=== SUPPLIED DATA ===
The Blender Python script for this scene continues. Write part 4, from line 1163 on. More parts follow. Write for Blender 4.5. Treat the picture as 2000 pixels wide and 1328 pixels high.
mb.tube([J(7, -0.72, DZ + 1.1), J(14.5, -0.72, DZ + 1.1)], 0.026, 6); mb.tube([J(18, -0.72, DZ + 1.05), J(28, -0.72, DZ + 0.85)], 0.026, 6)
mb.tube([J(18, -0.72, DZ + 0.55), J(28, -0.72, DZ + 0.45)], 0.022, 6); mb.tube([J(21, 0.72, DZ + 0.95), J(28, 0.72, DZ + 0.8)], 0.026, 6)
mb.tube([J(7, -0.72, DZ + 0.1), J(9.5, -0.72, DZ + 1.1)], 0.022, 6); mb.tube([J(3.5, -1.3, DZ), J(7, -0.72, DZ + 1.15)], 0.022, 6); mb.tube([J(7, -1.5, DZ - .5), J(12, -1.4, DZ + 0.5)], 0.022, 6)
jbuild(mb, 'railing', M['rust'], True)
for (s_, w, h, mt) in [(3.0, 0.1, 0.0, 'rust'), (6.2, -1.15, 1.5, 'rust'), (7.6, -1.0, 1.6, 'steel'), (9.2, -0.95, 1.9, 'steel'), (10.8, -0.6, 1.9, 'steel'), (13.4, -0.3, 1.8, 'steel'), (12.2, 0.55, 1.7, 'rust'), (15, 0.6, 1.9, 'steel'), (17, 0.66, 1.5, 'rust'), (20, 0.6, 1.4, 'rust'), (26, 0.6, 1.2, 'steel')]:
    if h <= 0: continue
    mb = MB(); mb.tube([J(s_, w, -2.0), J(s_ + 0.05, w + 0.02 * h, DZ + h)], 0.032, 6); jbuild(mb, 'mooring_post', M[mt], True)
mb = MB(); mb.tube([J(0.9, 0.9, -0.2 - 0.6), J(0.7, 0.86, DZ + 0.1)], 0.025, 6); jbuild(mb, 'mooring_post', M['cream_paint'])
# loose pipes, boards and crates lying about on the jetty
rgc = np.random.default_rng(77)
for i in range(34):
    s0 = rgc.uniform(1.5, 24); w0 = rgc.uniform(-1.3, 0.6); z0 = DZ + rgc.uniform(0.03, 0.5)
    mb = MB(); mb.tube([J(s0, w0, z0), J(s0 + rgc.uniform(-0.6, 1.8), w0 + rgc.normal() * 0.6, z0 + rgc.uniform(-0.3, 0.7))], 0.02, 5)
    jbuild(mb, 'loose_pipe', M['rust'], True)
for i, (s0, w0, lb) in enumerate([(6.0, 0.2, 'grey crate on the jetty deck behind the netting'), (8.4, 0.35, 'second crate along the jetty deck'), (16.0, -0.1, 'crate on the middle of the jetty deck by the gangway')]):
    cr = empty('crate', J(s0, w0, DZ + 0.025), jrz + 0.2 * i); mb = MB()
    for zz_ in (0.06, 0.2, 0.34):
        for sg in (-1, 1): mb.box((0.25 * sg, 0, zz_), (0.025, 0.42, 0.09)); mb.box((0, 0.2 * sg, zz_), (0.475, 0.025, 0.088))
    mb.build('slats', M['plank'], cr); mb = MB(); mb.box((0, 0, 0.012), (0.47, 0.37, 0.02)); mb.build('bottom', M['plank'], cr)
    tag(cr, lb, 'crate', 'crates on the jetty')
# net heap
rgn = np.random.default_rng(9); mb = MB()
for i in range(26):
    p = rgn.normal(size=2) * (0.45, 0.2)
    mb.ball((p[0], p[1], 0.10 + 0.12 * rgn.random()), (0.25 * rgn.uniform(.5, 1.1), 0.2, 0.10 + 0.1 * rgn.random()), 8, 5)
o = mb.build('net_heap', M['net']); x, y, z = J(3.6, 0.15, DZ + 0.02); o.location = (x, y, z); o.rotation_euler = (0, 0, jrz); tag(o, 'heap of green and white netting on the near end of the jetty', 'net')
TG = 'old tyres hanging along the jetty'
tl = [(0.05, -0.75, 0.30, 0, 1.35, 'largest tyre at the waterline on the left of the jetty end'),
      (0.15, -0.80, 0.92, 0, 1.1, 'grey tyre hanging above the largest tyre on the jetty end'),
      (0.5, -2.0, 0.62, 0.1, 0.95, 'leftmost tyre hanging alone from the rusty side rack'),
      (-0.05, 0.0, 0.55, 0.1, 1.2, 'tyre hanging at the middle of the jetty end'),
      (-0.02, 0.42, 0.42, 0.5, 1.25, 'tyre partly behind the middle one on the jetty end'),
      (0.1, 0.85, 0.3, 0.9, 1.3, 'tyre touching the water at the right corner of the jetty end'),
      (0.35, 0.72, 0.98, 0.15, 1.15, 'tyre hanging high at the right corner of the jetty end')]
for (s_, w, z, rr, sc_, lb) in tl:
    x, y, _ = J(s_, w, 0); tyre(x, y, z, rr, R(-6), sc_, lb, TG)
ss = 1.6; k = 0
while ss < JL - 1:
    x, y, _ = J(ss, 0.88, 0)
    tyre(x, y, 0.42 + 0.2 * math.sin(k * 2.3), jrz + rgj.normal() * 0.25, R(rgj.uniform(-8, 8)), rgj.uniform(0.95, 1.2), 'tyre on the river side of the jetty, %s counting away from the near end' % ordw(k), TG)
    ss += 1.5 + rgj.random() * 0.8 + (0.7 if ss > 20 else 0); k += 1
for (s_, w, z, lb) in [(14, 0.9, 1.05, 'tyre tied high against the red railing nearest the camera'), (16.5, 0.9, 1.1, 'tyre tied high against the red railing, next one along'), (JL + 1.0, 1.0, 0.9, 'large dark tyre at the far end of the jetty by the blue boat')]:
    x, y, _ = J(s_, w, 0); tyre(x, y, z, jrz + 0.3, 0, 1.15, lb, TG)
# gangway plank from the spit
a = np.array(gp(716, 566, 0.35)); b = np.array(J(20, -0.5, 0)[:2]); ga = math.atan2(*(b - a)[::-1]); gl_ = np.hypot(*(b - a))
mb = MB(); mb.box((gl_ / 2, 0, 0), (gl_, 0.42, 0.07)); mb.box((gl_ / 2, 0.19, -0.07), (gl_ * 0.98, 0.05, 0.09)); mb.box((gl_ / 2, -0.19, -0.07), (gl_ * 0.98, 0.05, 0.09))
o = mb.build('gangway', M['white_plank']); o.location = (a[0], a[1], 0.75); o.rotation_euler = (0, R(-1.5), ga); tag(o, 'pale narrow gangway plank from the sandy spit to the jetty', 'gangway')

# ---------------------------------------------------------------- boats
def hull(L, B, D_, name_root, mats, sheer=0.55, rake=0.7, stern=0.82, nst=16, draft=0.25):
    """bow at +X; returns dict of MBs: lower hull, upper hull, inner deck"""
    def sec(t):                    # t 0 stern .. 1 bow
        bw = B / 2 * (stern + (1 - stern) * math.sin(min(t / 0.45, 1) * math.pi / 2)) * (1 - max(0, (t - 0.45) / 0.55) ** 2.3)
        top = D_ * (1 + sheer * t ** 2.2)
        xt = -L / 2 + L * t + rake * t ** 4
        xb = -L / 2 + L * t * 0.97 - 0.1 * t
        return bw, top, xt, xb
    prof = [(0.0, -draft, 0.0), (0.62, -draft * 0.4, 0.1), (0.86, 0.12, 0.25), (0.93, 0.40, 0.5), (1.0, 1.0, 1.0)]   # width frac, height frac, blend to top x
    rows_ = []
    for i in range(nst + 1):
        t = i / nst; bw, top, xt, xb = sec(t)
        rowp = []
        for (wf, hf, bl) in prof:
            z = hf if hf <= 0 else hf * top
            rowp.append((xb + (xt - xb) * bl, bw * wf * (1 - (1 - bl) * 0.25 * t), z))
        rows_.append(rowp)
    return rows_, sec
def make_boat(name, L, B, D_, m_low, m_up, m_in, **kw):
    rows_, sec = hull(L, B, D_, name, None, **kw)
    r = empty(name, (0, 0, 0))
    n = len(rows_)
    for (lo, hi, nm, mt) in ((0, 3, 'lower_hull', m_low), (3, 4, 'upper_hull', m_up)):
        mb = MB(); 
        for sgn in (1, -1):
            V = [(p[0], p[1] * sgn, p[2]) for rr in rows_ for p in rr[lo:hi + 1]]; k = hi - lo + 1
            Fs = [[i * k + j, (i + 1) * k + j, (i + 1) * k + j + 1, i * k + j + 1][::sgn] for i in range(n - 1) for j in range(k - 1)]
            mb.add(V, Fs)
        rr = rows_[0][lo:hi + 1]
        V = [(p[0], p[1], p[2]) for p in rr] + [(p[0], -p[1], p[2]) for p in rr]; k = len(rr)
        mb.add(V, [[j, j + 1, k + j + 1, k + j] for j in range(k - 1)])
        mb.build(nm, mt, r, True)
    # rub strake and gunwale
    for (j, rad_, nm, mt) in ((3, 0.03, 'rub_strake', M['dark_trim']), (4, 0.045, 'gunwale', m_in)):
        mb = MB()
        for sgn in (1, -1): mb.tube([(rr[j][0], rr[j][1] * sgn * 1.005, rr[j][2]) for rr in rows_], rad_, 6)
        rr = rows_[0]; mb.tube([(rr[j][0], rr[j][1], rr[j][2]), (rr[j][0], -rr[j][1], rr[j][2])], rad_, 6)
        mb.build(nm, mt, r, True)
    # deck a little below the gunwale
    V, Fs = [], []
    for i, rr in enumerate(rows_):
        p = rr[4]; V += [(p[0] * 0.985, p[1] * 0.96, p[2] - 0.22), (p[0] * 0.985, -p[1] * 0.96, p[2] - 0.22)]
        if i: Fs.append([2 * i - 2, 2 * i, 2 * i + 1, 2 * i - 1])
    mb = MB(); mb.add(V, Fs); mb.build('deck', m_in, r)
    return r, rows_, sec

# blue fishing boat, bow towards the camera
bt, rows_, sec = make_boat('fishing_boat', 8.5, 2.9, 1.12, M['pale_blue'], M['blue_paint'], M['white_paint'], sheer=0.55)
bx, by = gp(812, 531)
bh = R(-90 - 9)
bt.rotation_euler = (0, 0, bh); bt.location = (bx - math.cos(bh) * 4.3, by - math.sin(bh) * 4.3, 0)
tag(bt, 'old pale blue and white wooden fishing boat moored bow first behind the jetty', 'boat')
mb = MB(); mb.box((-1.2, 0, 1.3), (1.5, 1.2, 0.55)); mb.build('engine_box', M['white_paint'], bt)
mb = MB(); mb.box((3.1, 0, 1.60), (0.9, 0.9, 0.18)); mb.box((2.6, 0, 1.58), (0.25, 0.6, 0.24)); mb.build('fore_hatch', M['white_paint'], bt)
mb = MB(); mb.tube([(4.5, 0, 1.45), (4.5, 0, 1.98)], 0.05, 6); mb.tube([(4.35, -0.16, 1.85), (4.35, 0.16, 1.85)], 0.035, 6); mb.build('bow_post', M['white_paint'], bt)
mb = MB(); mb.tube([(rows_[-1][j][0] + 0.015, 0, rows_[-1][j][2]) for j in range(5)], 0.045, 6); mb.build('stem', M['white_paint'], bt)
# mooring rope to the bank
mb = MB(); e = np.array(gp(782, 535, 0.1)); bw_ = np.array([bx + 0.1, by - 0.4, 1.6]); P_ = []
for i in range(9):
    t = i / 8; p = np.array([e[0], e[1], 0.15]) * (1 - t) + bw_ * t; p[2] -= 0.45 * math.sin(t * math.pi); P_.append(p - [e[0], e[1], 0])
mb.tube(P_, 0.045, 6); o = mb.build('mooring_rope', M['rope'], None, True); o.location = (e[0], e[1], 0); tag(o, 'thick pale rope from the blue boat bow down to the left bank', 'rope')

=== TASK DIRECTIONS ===
Only the number is wanted: how many lines contain the string "from"?

=== RESPONSE TO THIS EXERCISE ===
6